══ INFORMATION PROVIDED ══

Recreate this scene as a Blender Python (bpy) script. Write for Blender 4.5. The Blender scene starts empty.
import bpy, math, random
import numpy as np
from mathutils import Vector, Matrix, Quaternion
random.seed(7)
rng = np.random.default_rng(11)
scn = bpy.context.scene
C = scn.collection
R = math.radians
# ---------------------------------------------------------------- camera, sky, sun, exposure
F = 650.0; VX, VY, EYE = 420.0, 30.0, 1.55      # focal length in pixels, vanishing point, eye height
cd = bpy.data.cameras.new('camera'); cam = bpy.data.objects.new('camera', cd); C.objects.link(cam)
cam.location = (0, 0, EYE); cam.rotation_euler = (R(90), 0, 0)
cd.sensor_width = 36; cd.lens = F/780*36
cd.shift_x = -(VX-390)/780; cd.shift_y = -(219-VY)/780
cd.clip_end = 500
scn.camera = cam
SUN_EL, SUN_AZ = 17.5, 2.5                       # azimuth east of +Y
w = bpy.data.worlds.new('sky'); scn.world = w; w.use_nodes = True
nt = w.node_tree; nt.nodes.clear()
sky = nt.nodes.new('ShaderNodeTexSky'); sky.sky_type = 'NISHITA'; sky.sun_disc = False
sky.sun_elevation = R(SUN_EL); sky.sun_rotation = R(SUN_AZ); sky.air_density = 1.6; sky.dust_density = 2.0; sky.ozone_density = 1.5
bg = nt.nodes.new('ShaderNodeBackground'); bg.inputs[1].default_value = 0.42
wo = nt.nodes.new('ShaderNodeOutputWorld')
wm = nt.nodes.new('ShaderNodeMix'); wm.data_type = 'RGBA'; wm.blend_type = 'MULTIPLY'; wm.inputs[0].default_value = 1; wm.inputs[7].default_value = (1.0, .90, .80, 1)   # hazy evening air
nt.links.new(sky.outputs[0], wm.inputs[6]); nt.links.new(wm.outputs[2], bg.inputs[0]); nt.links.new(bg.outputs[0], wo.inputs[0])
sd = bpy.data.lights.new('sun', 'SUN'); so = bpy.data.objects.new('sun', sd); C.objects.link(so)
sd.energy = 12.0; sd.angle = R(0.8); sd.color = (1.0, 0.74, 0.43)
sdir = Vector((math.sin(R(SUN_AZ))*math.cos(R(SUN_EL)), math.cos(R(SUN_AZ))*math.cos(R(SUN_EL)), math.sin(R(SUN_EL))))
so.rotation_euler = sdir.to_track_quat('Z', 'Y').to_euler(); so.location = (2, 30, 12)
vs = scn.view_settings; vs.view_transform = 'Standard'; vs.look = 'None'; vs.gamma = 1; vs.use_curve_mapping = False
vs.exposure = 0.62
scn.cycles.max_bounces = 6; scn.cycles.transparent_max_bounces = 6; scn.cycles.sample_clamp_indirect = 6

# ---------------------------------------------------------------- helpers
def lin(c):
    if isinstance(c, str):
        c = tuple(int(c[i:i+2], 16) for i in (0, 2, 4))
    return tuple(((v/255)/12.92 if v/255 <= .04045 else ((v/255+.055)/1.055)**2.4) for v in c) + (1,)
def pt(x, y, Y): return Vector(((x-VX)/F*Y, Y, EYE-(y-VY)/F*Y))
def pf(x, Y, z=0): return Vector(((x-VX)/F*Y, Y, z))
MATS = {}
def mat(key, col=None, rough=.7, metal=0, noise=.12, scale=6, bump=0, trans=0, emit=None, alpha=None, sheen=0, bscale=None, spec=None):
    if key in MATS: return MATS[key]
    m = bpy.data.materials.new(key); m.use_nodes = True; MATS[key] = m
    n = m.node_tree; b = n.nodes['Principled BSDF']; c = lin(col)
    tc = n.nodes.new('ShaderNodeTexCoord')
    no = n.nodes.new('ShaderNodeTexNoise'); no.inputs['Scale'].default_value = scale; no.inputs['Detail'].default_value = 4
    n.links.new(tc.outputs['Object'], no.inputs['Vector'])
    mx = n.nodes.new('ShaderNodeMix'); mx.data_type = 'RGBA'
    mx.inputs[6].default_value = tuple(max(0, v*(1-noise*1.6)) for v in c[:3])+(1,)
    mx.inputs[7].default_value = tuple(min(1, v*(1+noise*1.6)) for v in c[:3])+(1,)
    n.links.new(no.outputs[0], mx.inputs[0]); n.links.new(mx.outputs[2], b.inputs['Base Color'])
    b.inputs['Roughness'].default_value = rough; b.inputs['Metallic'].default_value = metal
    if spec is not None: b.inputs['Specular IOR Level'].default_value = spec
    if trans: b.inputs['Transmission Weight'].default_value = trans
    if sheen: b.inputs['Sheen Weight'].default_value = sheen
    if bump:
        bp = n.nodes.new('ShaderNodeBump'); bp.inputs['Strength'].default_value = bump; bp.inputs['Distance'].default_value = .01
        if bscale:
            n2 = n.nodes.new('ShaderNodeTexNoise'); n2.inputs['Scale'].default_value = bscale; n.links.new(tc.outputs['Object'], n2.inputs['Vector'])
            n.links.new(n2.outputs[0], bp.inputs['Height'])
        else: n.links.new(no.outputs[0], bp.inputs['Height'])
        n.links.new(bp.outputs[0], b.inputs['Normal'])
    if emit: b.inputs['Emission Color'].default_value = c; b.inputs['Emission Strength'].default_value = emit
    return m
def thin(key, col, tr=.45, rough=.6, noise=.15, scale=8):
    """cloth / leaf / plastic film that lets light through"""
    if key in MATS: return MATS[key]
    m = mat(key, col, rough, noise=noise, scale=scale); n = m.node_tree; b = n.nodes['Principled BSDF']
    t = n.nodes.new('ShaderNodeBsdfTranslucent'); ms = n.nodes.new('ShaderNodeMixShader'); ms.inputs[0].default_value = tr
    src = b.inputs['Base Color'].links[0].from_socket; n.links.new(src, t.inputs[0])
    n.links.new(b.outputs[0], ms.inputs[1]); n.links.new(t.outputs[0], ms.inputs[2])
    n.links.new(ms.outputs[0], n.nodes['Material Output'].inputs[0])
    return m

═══

EXERCISE OBJECTIVE: Your task is to transcribe the listing above in full, exactly as given.

TASK RESPONSE:
Recreate this scene as a Blender Python (bpy) script. Write for Blender 4.5. The Blender scene starts empty.
import bpy, math, random
import numpy as np
from mathutils import Vector, Matrix, Quaternion
random.seed(7)
rng = np.random.default_rng(11)
scn = bpy.context.scene
C = scn.collection
R = math.radians
# ---------------------------------------------------------------- camera, sky, sun, exposure
F = 650.0; VX, VY, EYE = 420.0, 30.0, 1.55      # focal length in pixels, vanishing point, eye height
cd = bpy.data.cameras.new('camera'); cam = bpy.data.objects.new('camera', cd); C.objects.link(cam)
cam.location = (0, 0, EYE); cam.rotation_euler = (R(90), 0, 0)
cd.sensor_width = 36; cd.lens = F/780*36
cd.shift_x = -(VX-390)/780; cd.shift_y = -(219-VY)/780
cd.clip_end = 500
scn.camera = cam
SUN_EL, SUN_AZ = 17.5, 2.5                       # azimuth east of +Y
w = bpy.data.worlds.new('sky'); scn.world = w; w.use_nodes = True
nt = w.node_tree; nt.nodes.clear()
sky = nt.nodes.new('ShaderNodeTexSky'); sky.sky_type = 'NISHITA'; sky.sun_disc = False
sky.sun_elevation = R(SUN_EL); sky.sun_rotation = R(SUN_AZ); sky.air_density = 1.6; sky.dust_density = 2.0; sky.ozone_density = 1.5
bg = nt.nodes.new('ShaderNodeBackground'); bg.inputs[1].default_value = 0.42
wo = nt.nodes.new('ShaderNodeOutputWorld')
wm = nt.nodes.new('ShaderNodeMix'); wm.data_type = 'RGBA'; wm.blend_type = 'MULTIPLY'; wm.inputs[0].default_value = 1; wm.inputs[7].default_value = (1.0, .90, .80, 1)   # hazy evening air
nt.links.new(sky.outputs[0], wm.inputs[6]); nt.links.new(wm.outputs[2], bg.inputs[0]); nt.links.new(bg.outputs[0], wo.inputs[0])
sd = bpy.data.lights.new('sun', 'SUN'); so = bpy.data.objects.new('sun', sd); C.objects.link(so)
sd.energy = 12.0; sd.angle = R(0.8); sd.color = (1.0, 0.74, 0.43)
sdir = Vector((math.sin(R(SUN_AZ))*math.cos(R(SUN_EL)), math.cos(R(SUN_AZ))*math.cos(R(SUN_EL)), math.sin(R(SUN_EL))))
so.rotation_euler = sdir.to_track_quat('Z', 'Y').to_euler(); so.location = (2, 30, 12)
vs = scn.view_settings; vs.view_transform = 'Standard'; vs.look = 'None'; vs.gamma = 1; vs.use_curve_mapping = False
vs.exposure = 0.62
scn.cycles.max_bounces = 6; scn.cycles.transparent_max_bounces = 6; scn.cycles.sample_clamp_indirect = 6

# ---------------------------------------------------------------- helpers
def lin(c):
    if isinstance(c, str):
        c = tuple(int(c[i:i+2], 16) for i in (0, 2, 4))
    return tuple(((v/255)/12.92 if v/255 <= .04045 else ((v/255+.055)/1.055)**2.4) for v in c) + (1,)
def pt(x, y, Y): return Vector(((x-VX)/F*Y, Y, EYE-(y-VY)/F*Y))
def pf(x, Y, z=0): return Vector(((x-VX)/F*Y, Y, z))
MATS = {}
def mat(key, col=None, rough=.7, metal=0, noise=.12, scale=6, bump=0, trans=0, emit=None, alpha=None, sheen=0, bscale=None, spec=None):
    if key in MATS: return MATS[key]
    m = bpy.data.materials.new(key); m.use_nodes = True; MATS[key] = m
    n = m.node_tree; b = n.nodes['Principled BSDF']; c = lin(col)
    tc = n.nodes.new('ShaderNodeTexCoord')
    no = n.nodes.new('ShaderNodeTexNoise'); no.inputs['Scale'].default_value = scale; no.inputs['Detail'].default_value = 4
    n.links.new(tc.outputs['Object'], no.inputs['Vector'])
    mx = n.nodes.new('ShaderNodeMix'); mx.data_type = 'RGBA'
    mx.inputs[6].default_value = tuple(max(0, v*(1-noise*1.6)) for v in c[:3])+(1,)
    mx.inputs[7].default_value = tuple(min(1, v*(1+noise*1.6)) for v in c[:3])+(1,)
    n.links.new(no.outputs[0], mx.inputs[0]); n.links.new(mx.outputs[2], b.inputs['Base Color'])
    b.inputs['Roughness'].default_value = rough; b.inputs['Metallic'].default_value = metal
    if spec is not None: b.inputs['Specular IOR Level'].default_value = spec
    if trans: b.inputs['Transmission Weight'].default_value = trans
    if sheen: b.inputs['Sheen Weight'].default_value = sheen
    if bump:
        bp = n.nodes.new('ShaderNodeBump'); bp.inputs['Strength'].default_value = bump; bp.inputs['Distance'].default_value = .01
        if bscale:
            n2 = n.nodes.new('ShaderNodeTexNoise'); n2.inputs['Scale'].default_value = bscale; n.links.new(tc.outputs['Object'], n2.inputs['Vector'])
            n.links.new(n2.outputs[0], bp.inputs['Height'])
        else: n.links.new(no.outputs[0], bp.inputs['Height'])
        n.links.new(bp.outputs[0], b.inputs['Normal'])
    if emit: b.inputs['Emission Color'].default_value = c; b.inputs['Emission Strength'].default_value = emit
    return m
def thin(key, col, tr=.45, rough=.6, noise=.15, scale=8):
    """cloth / leaf / plastic film that lets light through"""
    if key in MATS: return MATS[key]
    m = mat(key, col, rough, noise=noise, scale=scale); n = m.node_tree; b = n.nodes['Principled BSDF']
    t = n.nodes.new('ShaderNodeBsdfTranslucent'); ms = n.nodes.new('ShaderNodeMixShader'); ms.inputs[0].default_value = tr
    src = b.inputs['Base Color'].links[0].from_socket; n.links.new(src, t.inputs[0])
    n.links.new(b.outputs[0], ms.inputs[1]); n.links.new(t.outputs[0], ms.inputs[2])
    n.links.new(ms.outputs[0], n.nodes['Material Output'].inputs[0])
    return m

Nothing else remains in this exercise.